Per Greenpeace c’è comunque una notevole differenza tra chiudere l’ultima centrale a carbone nel 2025 oppure nel 2030, ricordando ad esempio che l’Agenzia Europea per l’Ambiente, solo pochi anni fa, stimava in oltre 500 milioni di euro l’anno gli impatti della sola centrale di Brindisi.

Ricordiamo che nella SEN si ipotizzano tre scenari. Quello “inerziale“, che prevede la dismissione di 2 GW e il mantenimento di 4 impianti (Torrevaldaliga Nord, Brindisi Sud, Fiumesanto e Sulcis); uno “intermedio” che prevede anche la chiusura di Brindisi, e quello che prevede l’uscita totale dal carbone che costerebbe però circa 3 miliardi di euro in più rispetto allo scenario base, secondo quanto detto dal ministro Calenda.

Secondo la SEN questo scenario “estremo” richiederebbe investimenti tra 8,8 e 9 miliardi di euro sulla rete, così composti: +1,1/1,4 mld col phase-out totale, compreso nuovo elettrodotto con la Sardegna), 7,5-9,5 mld di € tra risorse di flessibilità e pompaggi ad asta e 0,5-0,6 mld di € di nuovi impianti a gas per circa 1 GW (+0,7/0,8 mld di € per 1,4 GW, a cui vanno aggiunti 0,5 mld di € per infrastrutture di approvvigionamento gas in Sardegna.

Per il WWF Italia, che ha presentato in passato degli scenari di uscita dal carbone in Italia non oltre il 2025, ci sono delle perplessità anche sulle compensazioni per le centrali da chiudere i cui costi non sono saranno ancora ammortizzati. Per Mariagrazia Midulla, responsabile Clima ed Energia, “occorre mettere molti paletti; ma se così dovesse essere queste spese devono essere ancorate a nuovi investimenti nelle rinnovabili e nell’economia decarbonizzata, oltre che alla salvaguardia dei lavoratori coinvolti dalla transizione”.

Greenpeace si chiede inoltre se la stima del ministro del costo dell’uscita dal carbone, 3 miliardi di euro in più sullo scenario di base, includa anche i risparmi della mancata importazione del combustibile, i benefici sanitari, climatici ed economici che verrebbero dall’azzeramento delle emissioni. I conti del ministro Calenda non sembrano ancora chiarissimi su questo punto.

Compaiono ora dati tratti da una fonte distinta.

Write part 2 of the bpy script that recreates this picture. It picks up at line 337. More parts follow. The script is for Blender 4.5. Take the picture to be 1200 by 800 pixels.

Andrea Boraschi, responsabile della campagna Energia e Clima di Greenpeace, nel comunicato dell’associazione, riferendosi alla questione degli stranded cost, cioè i costi da compensare ai proprietari delle centrali in caso di uscita al 2025, fa presente che è difficile pensare che questi impianti saranno tutti ancora non ammortizzati e che potranno quindi essere un costo così ingente per il Paese, visto che il parco di produzione termoelettrica a carbone è in gran parte costituito da impianti vecchi, i cui costi di realizzazione sono stati ripagati da anni.

Per il WWF inoltre la sostituzione di centrali convenzionali con nuova potenza da fonte fossile (con il gas) per garantire la stabilità del sistema, dovrebbe invece essere orientata più negli investimenti in sistemi di accumulo.

Le associazioni ambientaliste concordano sul fatto che gli obiettivi per le rinnovabili non siano affatto ambiziosi (recepiscono solo i target europei) e in sintonia con la lotta ai mutamenti climatici in atto e che, inoltre, i risultati finora ottenuti in questo ambito in vista degli obiettivi 2020 sono frutto anche di una correzione statistica.

Per Edoardo Zanchini, vicepresidente di Legambiente, l’Italia deve e può fare di più al 2030. “Se non alziamo almeno al 35% gli obiettivi sulle rinnovabili – ha detto – non riusciremo mai a dare il contributo a livello europeo previsto per stare dentro gli obiettivi dell’Accordo di Parigi”.

Greenpeace pone l’accento sulla promozione dell’autoconsumo da rinnovabili che è stata citata dal Ministro Calenda, senza però ricordare – dice l’associazione – che oggi in Italia ogni forma di autoconsumo e scambio peer to peer di elettricità, soluzione che si sta sperimentando in diversi paesi, è ancora fortemente scoraggiata dalla burocrazia o impedita dalle norme.

Per Legambiente le proposte indicate dalla SEN per le rinnovabili e l’efficienza non riusciranno a smuovere gli investimenti, in particolare nel settore edilizio, nei trasporti e nelle fonti rinnovabili, anche per la vaghezza dei contenuti e il ruolo limitato previsto per l’autoproduzione e la generazione distribuita.

Sul fronte trasporti, Greenpeace vorrebbe che si puntasse fortemente al rinnovamento del parco veicoli andando verso la mobilità elettrica, con più investimenti nella realizzazione di una infrastruttura diffusa di ricarica e con incentivi per l’acquisto di veicoli elettrici. “Neppure un centesimo per passare a nuove categorie, tipo Euro 6, specie se diesel”, affermano da Greenpeace.

Il riferimento fatto da Calenda ad una penetrazione dell’elettrico oltre il 10% al 2030 sembra per Greenpeace più che altro un tappo ad un mercato potenzialmente in grande crescita nei paesi industrializzati.

“Sulla mobilità non ci sono ancora chiari segnali verso la soluzione elettrica, che pure è ormai chiaramente la prospettiva in tutto il mondo: l’incapacità di scegliere oggi, insistendo ancora con la mobilità a gas per il trasporto delle persone, rischia di farci rimanere fuori dallo sviluppo industriale futuro”, ha detto Midulla, nel comunicato del WWF.

Tornando alle fonti fossili, Zanchini fa notare che non c’è stato nessun cenno alle trivellazioni, “sul cui futuro nella produzione energetica nazionale, Calenda e Galletti hanno glissato, e neppure ai sussidi per le fonti fossili, sui quali gli ambientalisti promettono battaglia ai tavoli di discussione”.